Le désarmement ne peut réussir sans la confiance des communautés, qui craignent que la confiscation des armes ne les rende vulnérables. La dernière opération gouvernementale, « Maliza Uhalifu » (Arrêter le Crime), lancée en 2023, a échoué, car elle n’a pas abordé les causes profondes de la violence : la compétition pour les ressources et le manque d’investissement économique.

L’éducation est un autre défi majeur. En 2023, 35 % des jeunes de la région n’étaient jamais allés à l’école. Le gouvernement tente maintenant d’y remédier, avec des initiatives pour développer l’accès à l’éducation. Des projets de désarmement comme ceux d’Interpeace offrent également des formations professionnelles, comme le cas de Musa Makal, un ancien milicien pastoral qui suit désormais des cours en ingénierie électrique.

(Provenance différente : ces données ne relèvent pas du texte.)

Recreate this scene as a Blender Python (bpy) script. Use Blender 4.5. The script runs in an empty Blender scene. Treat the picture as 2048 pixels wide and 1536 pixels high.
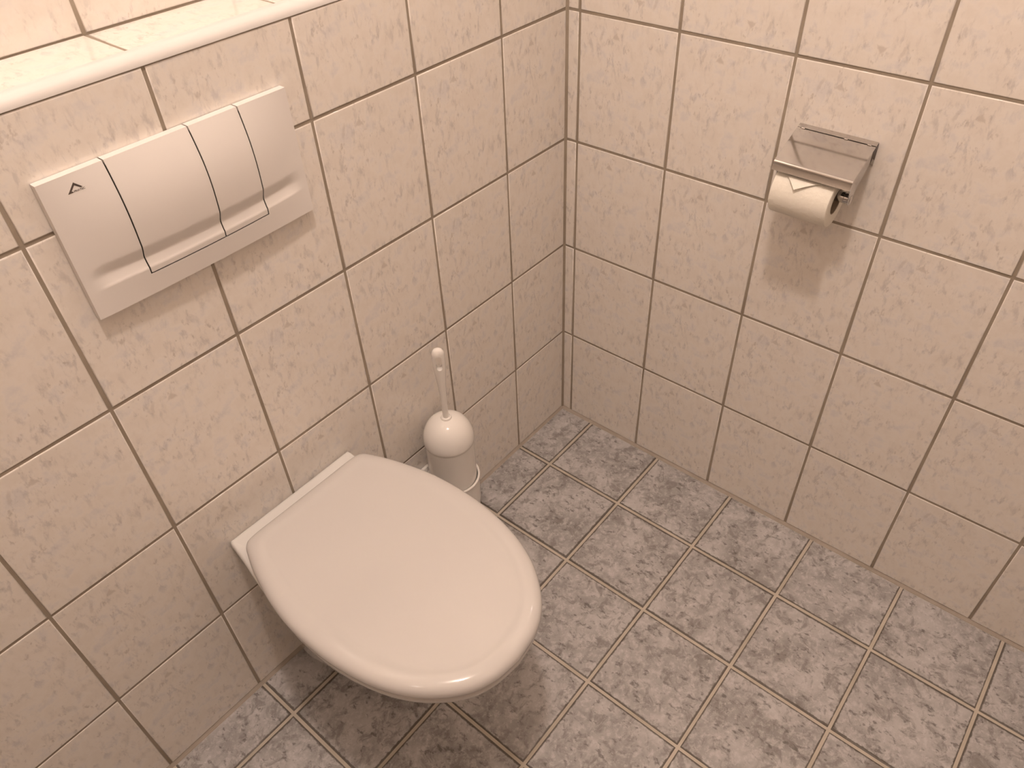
import bpy, bmesh, math, random
from mathutils import Matrix, Vector

random.seed(7)
scene = bpy.context.scene
COL = scene.collection

# ------------------------------------------------------------------ camera
cam_data = bpy.data.cameras.new('camera')
cam_data.sensor_width = 36.0
cam_data.lens = 36.0 * 1523.05 / 2048.0
cam_data.clip_start = 0.02
cam = bpy.data.objects.new('camera', cam_data)
COL.objects.link(cam)
RIGHT = Vector((0.6367, -0.7703, -0.0356))
DOWN = Vector((-0.5358, -0.4088, -0.7388))
FWD = Vector((0.5546, 0.4895, -0.6729))
cm = Matrix((RIGHT, -DOWN, -FWD)).transposed().to_4x4()
cm.translation = Vector((-1.1928, -0.8759, 1.4315))
cam.matrix_world = cm
scene.camera = cam

# ------------------------------------------------------------------ light
world = bpy.data.worlds.new('world')
world.use_nodes = True
world.node_tree.nodes['Background'].inputs[0].default_value = (0, 0, 0, 1)
scene.world = world

lamp_data = bpy.data.lights.new('ceiling_bulb', 'POINT')
lamp_data.energy = 58.0
lamp_data.color = (1.0, 0.825, 0.725)
lamp_data.shadow_soft_size = 0.062
lamp = bpy.data.objects.new('ceiling_bulb', lamp_data)
lamp.location = (-0.94, -0.61, 2.68)
COL.objects.link(lamp)

scene.view_settings.view_transform = 'Standard'
scene.view_settings.look = 'None'
scene.view_settings.gamma = 1.0
scene.view_settings.use_curve_mapping = False
scene.view_settings.exposure = 0.0

# ------------------------------------------------------------------ helpers
def link(name, me, mat=None, parent=None, loc=None):
    o = bpy.data.objects.new(name, me)
    COL.objects.link(o)
    if mat is not None and me is not None and not me.materials:
        me.materials.append(mat)
    if parent is not None:
        o.parent = parent
    if loc is not None:
        o.location = loc
    return o

def to_mesh(name, bm, smooth=True, angle=40):
    bmesh.ops.recalc_face_normals(bm, faces=bm.faces[:])
    me = bpy.data.meshes.new(name)
    bm.to_mesh(me)
    bm.free()
    if smooth:
        me.polygons.foreach_set('use_smooth', [True] * len(me.polygons))
        me.set_sharp_from_angle(angle=math.radians(angle))
    me.update()
    return me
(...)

Toutefois, la méfiance envers les autorités reste forte, comme en témoignent les consultations communautaires que j’ai observées à Kapedo. Les discussions entre les communautés Pokot et Turkana montrent que le désarmement demeure un sujet sensible, les participants étant prêts à discuter de paix, mais pas à abandonner leurs armes.

Au final, la crise dans le North Rift illustre un paradoxe sécuritaire pour le Kenya : alors que le gouvernement cherche à s’impliquer dans des missions internationales, la violence et l’insécurité sur son propre territoire demeurent une réalité quotidienne.

La solution, selon certains, ne réside pas simplement dans un renforcement de la présence militaire, mais dans une meilleure gouvernance locale, un engagement sincère envers le développement de la région, et des stratégies de désarmement fondées sur la confiance et la coopération. Pour de nombreux habitants comme Velma Mkaudi, tant que les armes continueront de circuler librement, la paix véritable semblera toujours hors de portée.